MIT engineers created a carbon-cement supercapacitor that can store large amounts of energy. Made of just cement, water, and carbon black, the device could form the basis for inexpensive systems that store intermittently renewable energy, such as solar or wind energy.
The original paper says you’d need 45 cubic meters of this stuff to store the daily energy for one house, which is about 60 yards of concrete. But even a relatively thick 5" pad that’s 1500 square feet only has 23 yards of concrete in it.
So they’d have to improve the energy density by 3x before this is commercially viable.
Yeah, but you can use it for demand smoothing: store the collected solar during the day and use that at night.
If you’re gonna use concrete anyway, this is definitely more useful. But if you’re going to use it as your only battery you’re better off with other technologies.
Or you could make the pad thicker for the purpose of storing more power.
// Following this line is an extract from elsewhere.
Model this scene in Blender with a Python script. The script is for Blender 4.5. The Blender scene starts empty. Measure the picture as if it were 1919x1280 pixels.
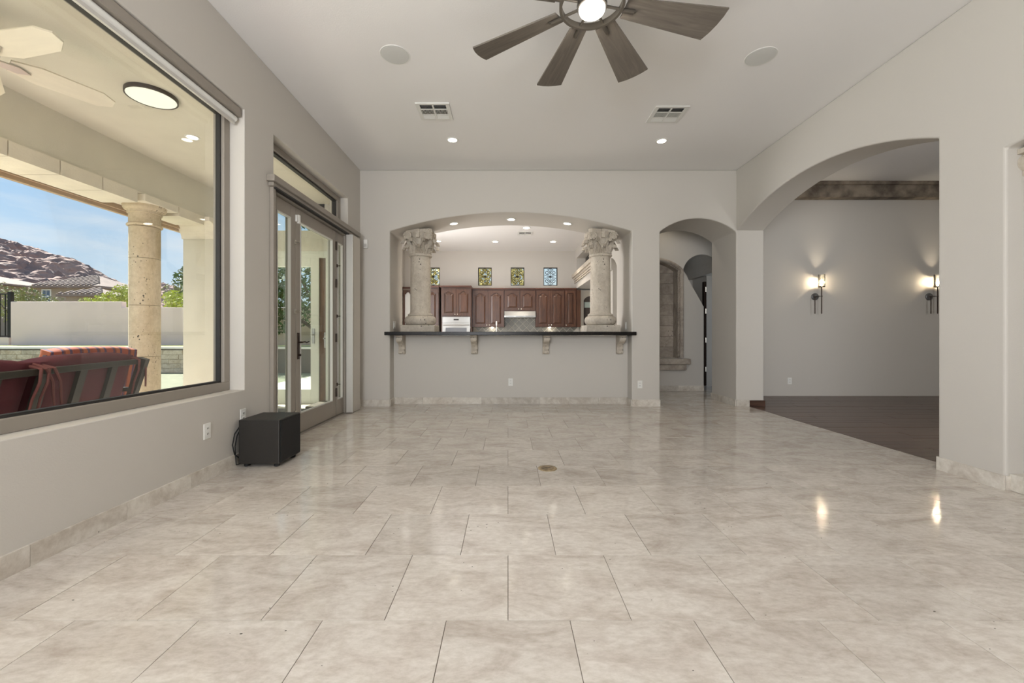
import bpy, bmesh, math, random
from mathutils import Vector, Matrix
random.seed(7)
PI = math.pi
scene = bpy.context.scene
COL = scene.collection

# ------------------------------------------------------------------ camera
FPX = 781.0
CAM_H = 1.055
cam_d = bpy.data.cameras.new('camera')
cam_d.sensor_width = 36.0
cam_d.lens = FPX / 1919.0 * 36.0
cam_d.shift_x = (959.5 - 952.0) / 1919.0
cam_d.shift_y = -(640.0 - 628.0) / 1919.0
cam_d.clip_start = 0.05
cam_d.clip_end = 2000
cam = bpy.data.objects.new('camera', cam_d)
COL.objects.link(cam)
cam.location = (0, 0, CAM_H)
cam.rotation_euler = (PI / 2, 0, 0)
scene.camera = cam

# ------------------------------------------------------------------ exposure
vs = scene.view_settings
vs.view_transform = 'Standard'
vs.look = 'None'
vs.exposure = 0.22
vs.gamma = 1.0
vs.use_curve_mapping = False
scene.cycles.max_bounces = 5
scene.cycles.diffuse_bounces = 4
scene.cycles.glossy_bounces = 3
scene.cycles.transparent_max_bounces = 10
scene.cycles.sample_clamp_indirect = 6.0
scene.cycles.adaptive_threshold = 0.04
scene.cycles.light_sampling_threshold = 0.03
scene.cycles.caustics_reflective = False
scene.cycles.caustics_refractive = False

# ------------------------------------------------------------------ sky
SKY_STRENGTH = 0.85
world = bpy.data.worlds.new('sky')
scene.world = world
world.use_nodes = True
wn, wl = world.node_tree.nodes, world.node_tree.links
wn.clear()
w_out = wn.new('ShaderNodeOutputWorld')
w_bg = wn.new('ShaderNodeBackground')
w_bg.inputs['Strength'].default_value = SKY_STRENGTH
w_tc = wn.new('ShaderNodeTexCoord')
w_sep = wn.new('ShaderNodeSeparateXYZ')
w_ramp = wn.new('ShaderNodeValToRGB')
cr = w_ramp.color_ramp
cr.elements[0].position = 0.0
cr.elements[0].color = (0.74, 0.85, 0.96, 1)
cr.elements[1].position = 0.75
cr.elements[1].color = (0.25, 0.47, 0.86, 1)
e = cr.elements.new(0.10); e.color = (0.64, 0.81, 0.97, 1)
e = cr.elements.new(0.28); e.color = (0.40, 0.64, 0.95, 1)
w_map = wn.new('ShaderNodeMapping')
w_map.inputs['Scale'].default_value = (1.6, 1.6, 6.0)
w_noise = wn.new('ShaderNodeTexNoise')
w_noise.inputs['Scale'].default_value = 2.3
w_noise.inputs['Detail'].default_value = 5
w_noise.inputs['Roughness'].default_value = 0.55
w_cr = wn.new('ShaderNodeValToRGB')
w_cr.color_ramp.elements[0].position = 0.47
w_cr.color_ramp.elements[0].color = (0, 0, 0, 1)
w_cr.color_ramp.elements[1].position = 0.72
w_cr.color_ramp.elements[1].color = (0.8, 0.8, 0.8, 1)
w_mix = wn.new('ShaderNodeMixRGB')
w_mix.inputs[2].default_value = (0.93, 0.95, 0.98, 1)
wl.new(w_tc.outputs['Generated'], w_sep.inputs[0])
wl.new(w_sep.outputs['Z'], w_ramp.inputs[0])
wl.new(w_tc.outputs['Generated'], w_map.inputs[0])
wl.new(w_map.outputs[0], w_noise.inputs['Vector'])
wl.new(w_noise.outputs['Fac'], w_cr.inputs[0])
wl.new(w_cr.outputs[0], w_mix.inputs[0])
wl.new(w_ramp.outputs[0], w_mix.inputs[1])
wl.new(w_mix.outputs[0], w_bg.inputs['Color'])
wl.new(w_bg.outputs[0], w_out.inputs[0])

# ------------------------------------------------------------------ sun and large lights
SUN = 14.0
ld = bpy.data.lights.new('sun', 'SUN')
ld.energy = SUN
ld.angle = 0.009
ld.color = (1.0, 0.97, 0.92)
sun = bpy.data.objects.new('sun', ld)
COL.objects.link(sun)
# the sun stands high over the far left of the garden
sun.rotation_euler = Vector((0.72, -0.40, -0.85)).to_track_quat('-Z', 'Y').to_euler()


def area(name, loc, direction, sx, sy, watts, color=(1, 1, 1)):
    d = bpy.data.lights.new(name, 'AREA')
    d.shape = 'RECTANGLE'
    d.size, d.size_y = sx, sy
    d.energy = watts
    d.color = color
    o = bpy.data.objects.new(name, d)
    COL.objects.link(o)
    o.location = loc
    o.rotation_euler = Vector(direction).to_track_quat('-Z', 'Y').to_euler()
    return o


# fill lights in unseen windows added behind the camera (window_2 in the left wall, window_3 in the rear wall)
area('added_fill_left', (-2.36, -1.45, 1.75), (1, 0.45, 0.42), 2.1, 2.2, 60, (0.95, 0.97, 1.0))
area('added_fill_rear', (-1.0, -3.05, 1.75), (0.25, 1, 0.9), 1.8, 2.3, 255, (0.95, 0.97, 1.0))
# added fill light brightening the kitchen from an unseen opening in its left wall
area('added_fill_kitchen', (-3.09, 8.5, 1.75), (1, 0.25, -0.15), 1.9, 1.6, 120, (0.98, 0.98, 1.0))

# added fill light for the next room, at an unseen opening made in its rear wall
area('added_fill_dining', (4.7, 0.47, 1.9), (0.0, 1, 0.05), 1.3, 1.8, 68, (0.99, 0.98, 0.96))

ROOM_LAMP = 5.0      # watts of each recessed room light
FAN_LAMP = 4.0
KITCHEN_LAMP = 95.0
SOFFIT_LAMP = 9.0
SCONCE_LAMP = 38.0
PATIO_LAMP = 30.0


# ------------------------------------------------------------------ materials
def lin(c):
    out = []
    for v in c[:3]:
        v = v / 255.0
        out.append(v / 12.92 if v <= 0.04045 else ((v + 0.055) / 1.055) ** 2.4)
    return tuple(out) + (1.0,)


MATS = {}


def new_mat(name):
    m = bpy.data.materials.new(name)
    m.use_nodes = True
    nt = m.node_tree
    return m, nt, nt.nodes['Principled BSDF']


def N(nt, kind, **kw):
    n = nt.nodes.new(kind)
    for k, v in kw.items():
        n.inputs[k].default_value = v
    return n


def pbr(name, col, rough=0.5, metal=0.0, var=0.0, scale=4.0, bump=0.0, bscale=60.0, coat=0.0, spec=0.5,
        stretch=(1, 1, 1), col2=None, detail=5.0, sharp=(0.35, 0.65), bdist=0.01):
    m, nt, b = new_mat(name)
    MATS[name] = m
    b.inputs['Roughness'].default_value = rough
    b.inputs['Metallic'].default_value = metal
    b.inputs['Coat Weight'].default_value = coat
    b.inputs['Specular IOR Level'].default_value = spec
    c = lin(col)
    b.inputs['Base Color'].default_value = c
    if var or col2 or bump:
        tc = nt.nodes.new('ShaderNodeTexCoord')
        mp = nt.nodes.new('ShaderNodeMapping')
        mp.inputs['Scale'].default_value = stretch
        nt.links.new(tc.outputs['Object'], mp.inputs[0])
    if var or col2:
        nz = N(nt, 'ShaderNodeTexNoise', Scale=scale, Detail=detail)
        nt.links.new(mp.outputs[0], nz.inputs['Vector'])
        rp = nt.nodes.new('ShaderNodeValToRGB')
        rp.color_ramp.elements[0].position = sharp[0]
        rp.color_ramp.elements[1].position = sharp[1]
        if col2:
            rp.color_ramp.elements[0].color = c
            rp.color_ramp.elements[1].color = lin(col2)
        else:
            rp.color_ramp.elements[0].color = tuple(v * (1 - var) for v in c[:3]) + (1,)
            rp.color_ramp.elements[1].color = tuple(min(1, v * (1 + var)) for v in c[:3]) + (1,)
        nt.links.new(nz.outputs['Fac'], rp.inputs[0])
        nt.links.new(rp.outputs[0], b.inputs['Base Color'])
    if bump:
        nb = N(nt, 'ShaderNodeTexNoise', Scale=bscale, Detail=2.0)
        nt.links.new(mp.outputs[0], nb.inputs['Vector'])
        bp = N(nt, 'ShaderNodeBump', Strength=bump, Distance=bdist)
        nt.links.new(nb.outputs['Fac'], bp.inputs['Height'])
        nt.links.new(bp.outputs[0], b.inputs['Normal'])
    return m


def emit(name, col, strength):
    m, nt, b = new_mat(name)
    MATS[name] = m
    b.inputs['Base Color'].default_value = lin(col)
    b.inputs['Emission Color'].default_value = lin(col)
    b.inputs['Emission Strength'].default_value = strength
    return m


def glass(name, tint=(1, 1, 1), refl=1.0, rough=0.0):
    m = bpy.data.materials.new(name)
    m.use_nodes = True
    MATS[name] = m
    nt = m.node_tree
    nt.nodes.clear()
    out = nt.nodes.new('ShaderNodeOutputMaterial')
    mix = nt.nodes.new('ShaderNodeMixShader')
    tr = nt.nodes.new('ShaderNodeBsdfTransparent')
    tr.inputs['Color'].default_value = tuple(tint) + (1,)
    gl = nt.nodes.new('ShaderNodeBsdfGlossy')
    gl.inputs['Roughness'].default_value = rough
    fr = nt.nodes.new('ShaderNodeFresnel')
    fr.inputs['IOR'].default_value = 1.45
    mul = nt.nodes.new('ShaderNodeMath')
    mul.operation = 'MULTIPLY'
    mul.inputs[1].default_value = refl
    nt.links.new(fr.outputs[0], mul.inputs[0])
    nt.links.new(mul.outputs[0], mix.inputs[0])
    nt.links.new(tr.outputs[0], mix.inputs[1])
    nt.links.new(gl.outputs[0], mix.inputs[2])
    nt.links.new(mix.outputs[0], out.inputs[0])
    return m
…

Or just make some concrete in the driveway, as blocks stored underground and out of the way, or as part of the walls instead of limiting it to only the foundation.
All of which are great for double duty uses even if additional options are needed because it reduces the space needed for additional options.
Is it as function as regular concrete? Could I use it as a shop floor or something?
You’re assuming they can repurpose structural concrete with this stuff. It’s highly unlikely that this capacitor material could be structural. If it’s not a strength concern then it’ll certainly be an efficiency one. I doubt you want metal things and people walking on your capacitor.
Higher energy density is going to be needed for sure, but as a brutalism evangelist, I’m gonna take this chance to say we could just make the whole building out of concrete so it’s all one big battery.